- Given data:
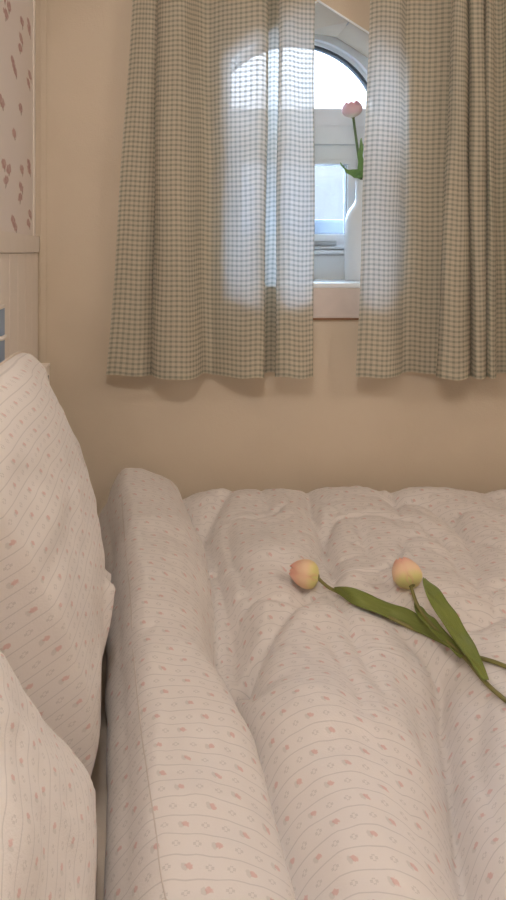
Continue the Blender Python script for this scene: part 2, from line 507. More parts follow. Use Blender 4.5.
bx('footboard', 1.78, 1.81, 0.19, 1.725, 0.0, 0.55)
mt = thing('mattress', 'mattress under a plain cream fitted sheet between pillows and duvet', 'mattress', (0.77, 0.97, 0.319))
bm = bmesh.new(); box(bm, HB[1] + 0.008 - .77, 1.778 - .77, 0.22 - .97, 1.742 - .97, 0.001, MZ - 0.319 - 0.006, 0.03); obj('core', bm, M['sheet'], mt, True)
bm = bmesh.new(); box(bm, HB[1] + 0.007 - .77, 1.779 - .77, 0.218 - .97, 1.744 - .97, 0.06, MZ - 0.319, 0.03); obj('fitted_sheet', bm, M['sheet'], mt, True)

# ------------------------------------------------------------------ duvet
def G(u, v, z=0.60):
    Y = (EYE - z) * F / (v - VY); return ((u - VX) * Y / F, Y)
def seg_dist(X, Y, P):
    best = np.full(X.shape, 1e9); tt = np.zeros(X.shape)
    side = np.zeros(X.shape)
    for i in range(len(P) - 1):
        (ax, ay), (bx_, by) = P[i][:2], P[i + 1][:2]
        dx, dy = bx_ - ax, by - ay; L = dx * dx + dy * dy
        t = np.clip(((X - ax) * dx + (Y - ay) * dy) / L, 0, 1)
        d = np.hypot(X - ax - t * dx, Y - ay - t * dy)
        s = np.sign((X - ax) * dy - (Y - ay) * dx)
        k = d < best
        best = np.where(k, d, best); tt = np.where(k, i + t, tt); side = np.where(k, s, side)
    return best, tt, side
def sm(x): x = np.clip(x, 0, 1); return x * x * (3 - 2 * x)
EDGE = np.array([G(99, 495, .56), G(107, 560, .56), G(112, 640, .56), G(113, 720, .56), G(113, 800, .56), G(112, 900, .56), (-0.035, 0.30)])[::-1]
def x_left(Y): return np.interp(Y, EDGE[:, 1], EDGE[:, 0])
def crease(X, Y, px, depth, w, p=1.0, z=.568, n=24):
    P = spline([G(a[0], a[1], z) for a in px], n)
    d, t, s = seg_dist(X, Y, P)
    dep = np.interp(t / (n - 1) * (len(px) - 1), range(len(px)), depth)
    return dep * np.exp(-(d / w) ** p), d, s
ROLL = [(167, 482), (186, 528), (203, 560), (213, 610), (216, 668), (236, 715), (262, 770), (280, 835), (297, 900), (330, 1050)]
def fbm(X, Y, s, ax=1.0, ay=1.0, seed=0.0, octv=3):
    f = np.zeros(X.size); xs, ys = X.ravel(), Y.ravel()
    for i in range(X.size):
        f[i] = noise.fractal(Vector((xs[i] * s * ax + seed, ys[i] * s * ay, seed * 1.7)), 0.9, 2.0, octv)
    return f.reshape(X.shape)
def height(X, Y, wrinkle=True):
    X = np.asarray(X, float); Y = np.asarray(Y, float)
    h = np.full(X.shape, 0.585) + 0.056 * sm((Y - 0.75) / 1.0)
    # thick turned-over roll along the head end
    P = spline([G(a, b, .572) for a, b in ROLL], 60)
    d, t, s = seg_dist(X, Y, P)
    left = X < np.interp(Y, P[::-1, 1], P[::-1, 0])
    xl = x_left(Y); xr = np.interp(Y, P[::-1, 1], P[::-1, 0])
    q = np.clip((X - xl) / np.maximum(xr - xl, .02), 0, 1)
    h += np.where(left, 0.046 * np.sqrt(np.clip(np.sin(np.pi * np.clip(q * 0.80 + 0.22, 0, 1)), 0, 1)), 0)
    dep = np.interp(t / 59 * 9, range(10), [.010, .038, .055, .065, .065, .055, .060, .065, .065, .06])
    h -= np.where(left, 0.30, 1.0) * dep * np.exp(-(d / 0.036))
    C = []
    def cr(px, depth, w, p=1.0):
        nonlocal h
        g = 1.35 if px[0][1] > 596 else 1.40
        h = h - g * (0.15 + 0.85 * sm((1.745 - Y) / 0.16)) * crease(X, Y, px, depth, w, p)[0]
    # lobes in the near half
    cr([(330, 600), (285, 632), (252, 662), (246, 676), (258, 700)], [.0, .022, .040, .040, .02], .022)
    cr([(368, 600), (400, 640), (437, 664), (440, 690), (447, 733), (452, 780), (462, 840), (480, 905), (510, 1050)], [.0, .016, .050, .074, .078, .078, .078, .07, .06], .030)
    cr([(410, 650), (416, 690), (424, 740), (440, 790)], [0, .008, .012, .0], .012)
    cr([(340, 606), (352, 650), (372, 690), (392, 730)], [0, .010, .010, .0], .016)
    cr([(318, 640), (336, 672), (356, 716), (365, 760)], [0, .008, .008, .0], .014)
    cr([(490, 690), (478, 742), (490, 800), (506, 850)], [0, .012, .014, .0], .016)
    cr([(222, 672), (232, 700), (252, 740), (272, 790)], [.015, .02, .016, .0], .010)
    cr([(211, 668), (222, 672), (238, 672), (252, 664)], [.012, .026, .030, .018], .011)
    # pocket beside the roll
    pc = G(233, 645, .56); h -= 0.042 * np.exp(-(((X - pc[0]) / .035) ** 2 + ((Y - pc[1]) / .085) ** 2))
    cr([(205, 545), (218, 580), (232, 625), (236, 655)], [.0, .012, .014, .006], .010)
    # far half: pulled quilting
    cr([(203, 546), (222, 527), (245, 506), (258, 490)], [.030, .022, .014, .001], .022)
    cr([(296, 486), (304, 505), (313, 540), (327, 566), (333, 592), (338, 624)], [.004, .016, .024, .026, .024, .010], .018)
    cr([(228, 548), (232, 575), (246, 600), (250, 628)], [.010, .013, .012, .004], .014)
    cr([(254, 500), (262, 520), (272, 548)], [.006, .010, .0], .012)
    cr([(345, 508), (366, 512), (386, 520), (400, 516)], [.0, .014, .018, .004], .014)
    cr([(380, 488), (386, 500), (394, 522), (402, 545)], [.003, .012, .018, .002], .012)
    cr([(388, 526), (424, 530), (452, 545), (470, 566), (478, 598), (470, 628)], [.012, .018, .018, .016, .012, .0], .020)
    cr([(420, 552), (440, 560), (456, 580), (462, 606)], [.0, .010, .012, .0], .014)
    cr([(356, 540), (362, 560), (372, 585)], [.0, .012, .0], .012)
    cr([(340, 530), (330, 548), (318, 570), (296, 606)], [.0, .010, .010, .0], .012)
    cr([(283, 592), (300, 604), (310, 618)], [.004, .014, .002], .012)
    cr([(440, 630), (470, 640), (506, 628), (560, 610)], [.018, .022, .016, .0], .020)
    cr([(470, 500), (490, 520), (520, 548)], [.0, .012, .008], .016)
    for (u, v, a, r) in ((270, 560, .012, .07), (290, 700, .020, .12), (345, 730, .020, .12), (360, 860, .020, .13), (430, 600, .010, .06),
                         (495, 760, .020, .08), (230, 510, .012, .06), (350, 500, .006, .06), (430, 505, .008, .07), (345, 585, .012, .05), (304, 615, .012, .035)):
        c = G(u, v); h += a * np.exp(-((X - c[0]) ** 2 + (Y - c[1]) ** 2) / r ** 2)
    # rounded far, near and foot edges
    e = np.clip((1.742 - Y) / 0.10, 0, 1); k = np.sqrt(np.clip(1 - (1 - e) ** 2, 0, 1))
    e2 = np.clip((Y - 0.26) / 0.12, 0, 1); k = np.minimum(k, np.sqrt(np.clip(1 - (1 - e2) ** 2, 0, 1)))
    e3 = np.clip((1.76 - X) / 0.12, 0, 1); k = np.minimum(k, np.sqrt(np.clip(1 - (1 - e3) ** 2, 0, 1)))
    e4 = np.clip((X - xl) / 0.06, 0, 1); k = k * np.clip(1 - (1 - e4) ** 2.2, 0, 1) ** 0.5
    lo = MZ + 0.004
    return np.maximum(lo + (h - lo) * k, lo)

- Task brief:
Up to and including the line with "bm = bmesh.new(); box(bm, HB[1] + 0.007", copy the data above from its first line. Skip pictures.

- Solved problem:
Continue the Blender Python script for this scene: part 2, from line 507. More parts follow. Use Blender 4.5.
bx('footboard', 1.78, 1.81, 0.19, 1.725, 0.0, 0.55)
mt = thing('mattress', 'mattress under a plain cream fitted sheet between pillows and duvet', 'mattress', (0.77, 0.97, 0.319))
bm = bmesh.new(); box(bm, HB[1] + 0.008 - .77, 1.778 - .77, 0.22 - .97, 1.742 - .97, 0.001, MZ - 0.319 - 0.006, 0.03); obj('core', bm, M['sheet'], mt, True)
bm = bmesh.new(); box(bm, HB[1] + 0.007 - .77, 1.779 - .77, 0.218 - .97, 1.744 - .97, 0.06, MZ - 0.319, 0.03); obj('fitted_sheet', bm, M['sheet'], mt, True)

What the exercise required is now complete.